5 FTSE stocks that can help you beat surging inflation

4 min read | July 20, 2021 04:43 PM AEST | By Kamalika Ghosh

Summary 

  • UK’s inflation rate hit 2.5 per cent in June, the highest in almost three years.
  • Economists and experts have expressed concerns that we might be entering into a period of elevated inflation.
  • Stocks like Rio Tinto, Segro Plc, among others, could be good bets against inflation.

For the month of June, UK’s inflation rate hit 2.5 per cent, the highest in almost three years due to accelerating fuel and food costs. Economists and experts have expressed concerns that we might be entering into a period of elevated inflation. High inflation rate increases commodity prices, which could negatively impact investors.

However, it might not be so for all shares. Some stocks do well during inflation than the rest. Here are 5 FTSE listed stocks that could help hedge inflation:

Secure Income REIT (LON:SIR)

The real estate investment trust company’s shares have a one-year return of 50.10 per cent and a year-to-date return of 27.83 per cent. They have a market capitalisation of £1,258.88 million.

Real estate companies have tenant agreements that account for a rent increase with inflation. Due to their exposure to warehouses and supermarkets, they managed to perform better in the last one year.

In the period between 8 April and 7 July, 98.7 per cent of the due rents worth £25.7 million have been collected. Annualised gross rent rolls of only 0.3 per cent is outstanding.

Segro Plc (LON: SGRO)

Shares of the property investment and development company have a year-to-date return of 22.84 per cent and a one-year return of 26.36 per cent. The shares have a market capitalisation of £14,084.82 million and a dividend yield of 1.89 per cent with a price-to-earnings (PE) ratio of 9.44x.

For the months between 1 January to 21 April, the company’s new headline rent increased to £18.0 million, compared to £14.3 million in the same period a year ago.

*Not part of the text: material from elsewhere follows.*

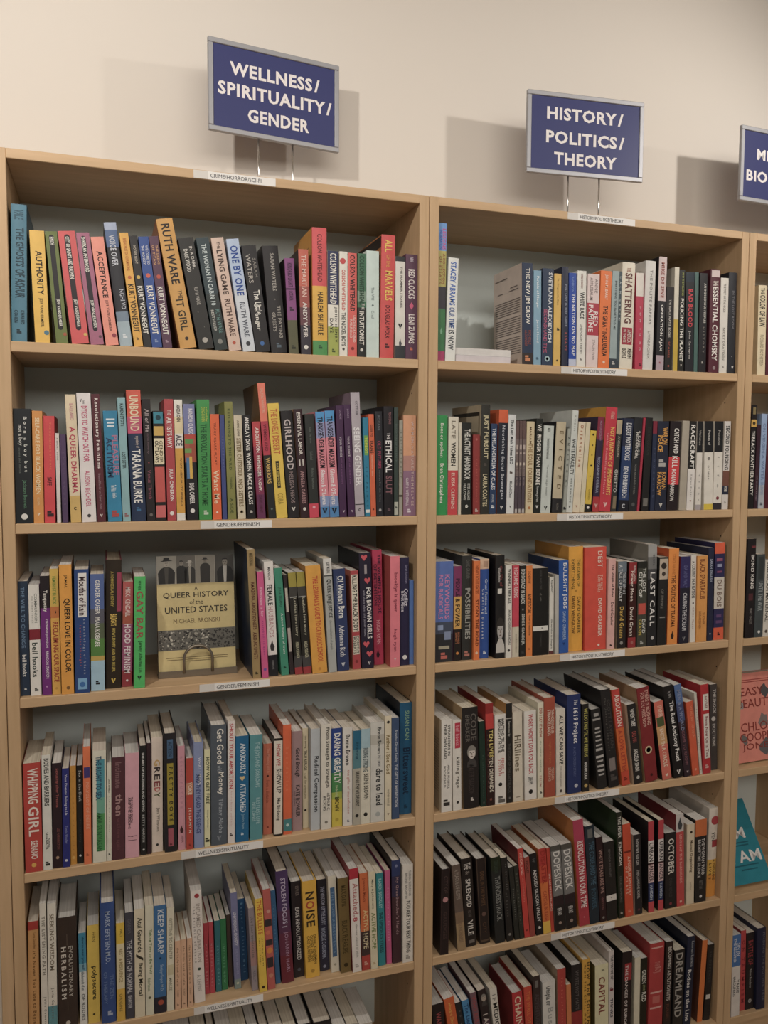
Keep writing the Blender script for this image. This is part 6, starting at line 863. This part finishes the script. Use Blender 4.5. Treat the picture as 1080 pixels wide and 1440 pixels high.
for z in (.2, .195): m.face([(-.06, -.0006, z), (.06, -.0006, z), (.06, -.0006, z+.0018), (-.06, -.0006, z+.0018)], mat('a8443c'))
m.build('title_lettering', r)
# teal book leaning far back, face out
r = thing('book', 'teal face-out book leaning far back, white words i am, fifth shelf, edge bookcase', 'book', (1.692, 0.019, SHZ[4]+.0004+.02*math.sin(math.radians(34))), (math.radians(-34), 0, 0))
slab(r, .131, .2, .02, '1a8a9c', '14707e'); m = MB()
for s, z, hh, x0, x1 in (('I AM', .172, .021, -.064, .0), ('I AM', .118, .026, -.06, .032), ('I AM', .062, .027, -.034, .058)):
    g = glyphs(s, 1.0, .022); m.raw([(x0+u*(x1-x0), -.0006, z+(v-.5)*hh) for u, v in g[0]], g[1], mat('ece8e4'))
for k, (z, L, cx) in enumerate(((.094, .05, .01), (.087, .04, .012), (.04, .085, 0), (.03, .05, .01))):
    m.face([(cx-L/2, -.0004, z), (cx+L/2, -.0004, z), (cx+L/2, -.0004, z+.003), (cx-L/2, -.0004, z+.003)], mat('126070'))
m.build('title_lettering', r)
m = MB(); poly(m, [(-.063, .075), (-.04, .085), (-.03, .125), (-.045, .16), (-.063, .15)], '6a8480', -.0003); m.build('cover_shapes', r)
be = thing('bookend', 'dark metal easel under the back-leaning teal book, edge bookcase', 'bookend', (1.692, 0.05, SHZ[4]))
m = MB(); m.bbox_((-.04, 0, .0003), (.04, .14, .0015), BRONZE, .0004); m.build('tray', be)
m = MB(); m.tube([(-.03, .12, .001), (-.03, .118, .085), (.03, .118, .085), (.03, .12, .001)], .002, BRONZE, 8); m.build('wire_arch', be, True)

# ------------------------------------------------------------------ category signs standing on the bookcases
def sign(x, y, z, rz, w, h, lines, label, rods):
    r = thing('shelf_sign', label, 'sign', (x, y, T), (0, 0, rz), 'blue category signs on the bookcases')
    z0 = z-T
    fw = .0105
    m = MB()
    for a, b in (((-w/2, -.004, z0), (w/2, .004, z0+fw)), ((-w/2, -.004, z0+h-fw), (w/2, .004, z0+h)), ((-w/2, -.004, z0+fw), (-w/2+fw, .004, z0+h-fw)), ((w/2-fw, -.004, z0+fw), (w/2, .004, z0+h-fw))):
        m.bbox_(a, b, STEEL, .0012)
    m.build('frame', r)
    m = MB(); m.box((-w/2+fw, -.0012, z0+fw), (w/2-fw, .003, z0+h-fw), SIGNBLUE); p = m.build('panel', r)
    m = MB(); iw, ih = w-2*fw, h-2*fw
    for s, a, b, v, hh in lines:
        g = glyphs(s, 1.0, .034)
        L = (b-a)*iw; m.raw([(-iw/2+a*iw+u*L, -.0016, z0+fw+(1-v)*ih+(vv-.5)*hh*ih) for u, vv in g[0]], g[1], SIGNWHITE)
    m.build('lettering', p)
    for xr in rods:
        m = MB(); m.tube([(xr, .0, .003), (xr, .0, z0+.004)], .0021, CHROME, 10); m.tube([(xr, .0, .003), (xr, .0, .02)], .0032, CHROME, 10); m.build('rod', r, True)
    m = MB(); c = sum(rods)/2; m.bbox_((c-.075, -.035, .0002), (c+.075, .035, .003), STEEL, .0008); m.build('base_plate', r)
sign(.5255, .1845, 2.1555, math.atan2(.039, .2845), .287, .183,
     (('WELLNESS /', .13, .87, .26, .165), ('SPIRITUALITY /', .035, .975, .52, .165), ('GENDER', .27, .78, .80, .165)), 'blue wellness, spirituality, gender sign in silver frame above left bookcase', (-.038, .037))
sign(1.2415, .1325, 2.145, math.atan2(-.025, .294), .295, .183,
     (('HISTORY /', .14, .845, .22, .175), ('POLITICS /', .135, .86, .545, .175), ('THEORY', .21, .79, .835, .175)), 'blue history, politics, theory sign in silver frame above right bookcase', (-.043, .036))
sign(1.822, .137, 2.137, math.radians(4), .287, .182,
     (('MEMOIR /', .165, .83, .33, .17), ('BIOGRAPHY', .04, .96, .665, .17)), 'blue sign cut off by the right edge, letters ME over BIO', (-.038, .037))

New headline rents that were up for renewal and review increased over 12 per cent. The company reported high customer retention at 82 per cent, highlighting its high-quality assets located at prime sites.

BHP Group Plc (LON:BHP)

The shares of the Australia-based resources company have a one-year return of 18.98 per cent and a year-to-date return of 11.22 per cent. The shares have a dividend yield of 4.09 per cent and a PE ratio of 27.30x, holding a current market capitalisation of £46,845.75 million.

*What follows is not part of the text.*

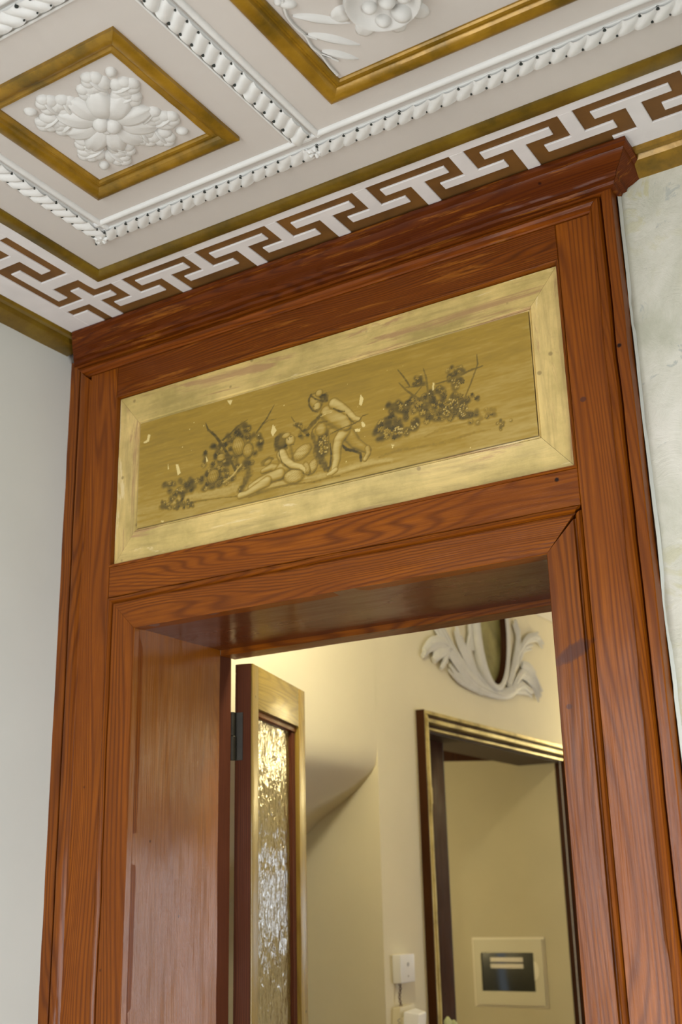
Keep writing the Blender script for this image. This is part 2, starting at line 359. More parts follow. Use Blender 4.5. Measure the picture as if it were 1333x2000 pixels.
def ccw(p):
    a = sum(p[i][0]*p[(i+1) % len(p)][1]-p[(i+1) % len(p)][0]*p[i][1] for i in range(len(p)))
    return p if a > 0 else p[::-1]
# borders
fret(ccw([(.0235,-2.2),(.0575,-2.2),(.0575,-.2172),(2.6,-.2172),(2.6,-.1925),(.0255,-.1925),(.0235,-.2155)]))
fret(ccw([(-.16,-2.2),(-.098,-2.2),(-.098,-.0365),(-.16,-.0365)]))
rect(-.0981,-.131,-.054,-.0365)
E_ = [.0715,.270,.4745,.6775,.8810,1.0889,1.3005]; S_ = [.0995,.2975,.5005,.7050,.9095,1.1149,1.3265]
AR = [.1754,.3745,.5768,.7804,.9870,1.1948,1.405]; AL = [.2000,.4010,.6050,.8080,1.0118,1.2224,1.433]
teeth = []
for k in range(13):
    if k < 7: e, s, ar, al = E_[k], S_[k], AR[k], AL[k]
    else: e, s, ar, al = (v[6]+(k-6)*.212 for v in (E_, S_, AR, AL))
    if s > 2.4: break
    fret(ccw(tee(e, s, -.1935, -.127, e-.050, s+.0515, -.1055)))
    if k < 5: fret(ccw(tee(ar, al, -.0550, -.149, ar-.0545, al+.0525, -.1712)))
    else: teeth += [(ar, -.0855), (ar, -.149), (ar-.0545, -.149), (ar-.0545, -.1712), (al+.0525, -.1712), (al+.0525, -.149), (al, -.149), (al, -.0855)]
fret(ccw([(1.15, -.0365), (1.15, -.0855)] + teeth + [(2.6, -.0855), (2.6, -.0365)]))
for k in range(7):
    d = -.2005*k
    pt = tee(-.275+d, -.2425+d, .0240, -.0515, -.336+d, -.1975+d, -.0775)
    fret(ccw([(b, a) for a, b in pt]))
    pt = tee(-.3895+d, -.3630+d, -.0990, -.0245, -.4420+d, -.3010+d, .0010)
    fret(ccw([(b, a) for a, b in pt]))
# corner cross
fret(ccw([(-.099,-.1745),(-.0265,-.1745),(-.0245,-.2155),(0,-.2155),(.0008,-.1710),(.0500,-.1700),(.0480,-.1490),(.0015,-.1500),(.0015,-.0365),(-.0300,-.0365),(-.0300,-.1515),(-.099,-.1525)]))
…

Higher commodity prices for mining companies would boost profitability. The price of iron ore, for example, has increased more than 100 per cent in the past year and is trading at a record level of $218 per tonne approximately.

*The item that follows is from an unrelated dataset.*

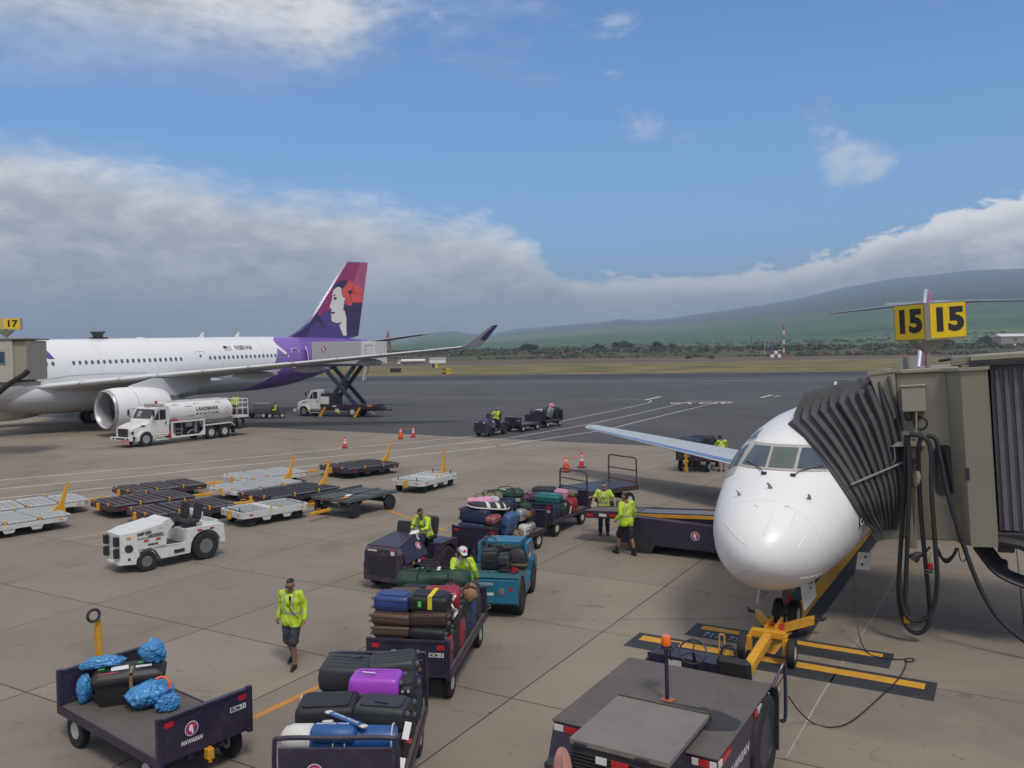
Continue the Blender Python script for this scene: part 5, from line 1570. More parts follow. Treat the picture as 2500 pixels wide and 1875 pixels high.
# near wheels are its left ones; local x forward, y left; half track .55
o0 = (wf_ + wr_) / 2 - lf * .58
tw = thing('baggage_tug', 'white baggage tug lettered RAMP LEAD parked beside the pallet dollies', 'tug', o0, math.atan2(hd.y, hd.x), 'baggage tugs')
WB = (wf_ - wr_).length / 2
fx, rx_ = WB, -WB
side = [(1.58, .30), (1.58, .62), (1.58, 1.20), (.40, 1.32), (.28, .66), (-.28, .62), (-.32, 1.02), (-1.52, 1.02), (-1.56, .45)] + [(rx_ - .46, .45)] + [(rx_ + .50 * math.cos(a), .42 + .50 * math.sin(a)) for a in [PI - PI * i / 9 for i in range(1, 9)]] + [(rx_ + .52, .30), (fx - .42, .30)] + [(fx + .36 * math.cos(a), .32 + .36 * math.sin(a)) for a in [PI - (PI * .72) * i / 6 for i in range(1, 7)]] + [(1.22, .30)]
for y0, y1 in ((.50, .68), (-.68, -.50)):
 MB().prism([(1.16, .30), (1.16, .64), (.30, .64)] + side[5:-1] + [(1.12, .30)], y0, y1, 'xz').build('side_panel', 'gse_white', tw, 25)
hr = [(1.56, .42, 1.13), (1.18, .655, 1.19), (.80, .655, 1.25), (.36, .655, 1.32)]
MB().loft([[(x, -y, .62 if x < 1.5 else .34), (x, y, .62 if x < 1.5 else .34), (x, y * .985, z), (x, -y * .985, z)] for x, y, z in hr]).build('hood', 'gse_white', tw, 20)
MB().loft([[(x, -y, .26), (x, y, .26), (x, y, .66), (x, -y, .66)] for x, y in ((1.565, .425), (1.19, .66), (1.10, .66))]).build('chin', 'gse_white', tw, 20)
MB().box(.37, 1.17, .655, .668, .975, .985).box(.37, 1.17, .655, .668, .655, .668).build('hood_gap', 'dark_metal', tw)
MB().prism([(.36, .66), (.36, 1.33), (.10, 1.40), (-.02, 1.22), (.20, 1.0), (.24, .66)], -.50, .50, 'xz').build('dashboard', 'gse_white', tw)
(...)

For the nine months ended, 31 March, the company achieved record production at Western Australia Iron Ore. The company’s production guidance for iron ore and petroleum for the year 2021 remained unchanged. Guidance for copper has been increased to a range of 1,535 kt and 1,660 kt, highlighting more than expected robust performance at Escondida.

Rio Tinto Plc (LON: RIO)

Shares of the world’s second biggest metals and mining company have a dividend yield of 4.80 per cent and have a one-year return of 16.17 per cent. They have a market capitalisation of £74,005.92 million and a PE ratio of 15.83x.

Production costs of such mining companies are below $30 per tonne for iron ore, which can give a fair idea of the kind of profits they see currently.

For the second quarter, Pilbara iron ore shipments were down 12 per cent to 76.3Mt. Pilbara iron ore production was down 9 per cent to 75.9Mt.

Personal Assets Trust (LON: PNL)

The investment trust can invest wherever it wants to and has been positioned to hedge inflation for a while now. About 9 per cent of its portfolio is invested in gold, which is a safe hedge against inflation.

The trust’s shares have a one-year return of 8.49 per cent and a year-to-date return of 7.30 per cent. They have a dividend yield of 1.51 per cent and a PE ratio of 11.14. The shares have a market capitalisation of £1,620.69 million.

For the year ended 30 April, the trust’s net asset value per share increased by 9.1 per cent compared to a 22.1 per cent rise in the FTSE All-Share Index. Its share price increased by £38 in the year and at the end of the year was at £471.